I will also note that at a conference, which you attended Lindsay, Sir Roger was a speaker. The audience was about 2/3rds older people and 1/3 young people (high school and university students). The young people were absolutely thrilled by Sir Roger and flocked to him with great affection. Maybe it was an anomaly but that is the complete opposite of what this reporter thinks he knows.
I've not always agreed with Rodney, his publicity stunts in particular, but I'd be the first one to admit that he gained my respect for being very courageous during the NZF funding scandal (shame on many other politicians who were too scared to call Winston Peters the crook, liar, and corrupt operator he is).
A party vote for ACT would appeal to many as a reasonable proposition.
I agree about the difference between the two.
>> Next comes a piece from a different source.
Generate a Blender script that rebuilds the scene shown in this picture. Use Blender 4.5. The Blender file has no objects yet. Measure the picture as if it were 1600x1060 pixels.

When I said there wasn't much wrong with the column I meant there wasn't much bad in it from a publicity point of view (the view about Roger and the young was an academic's afterall) and most people never appreciate the philosophical subtleties. I am sure that Rodney is having to/will have to compromise his libertarian ideals to keep ACT alive. For instance Roger's compulsary savings is the antithesis of libertarianism but in order to privatise welfare that is what will have to happen. And note that the 'Liberal Party' tag has gone and has been replaced with, The Guts To Do What's Right. Roger's vision is still better than what we have but a part of me is relieved I won't be having to debate the policies in a caucus. Numbers-wise I think I would have been on the losing side. ACT's conservative star is in the ascendance.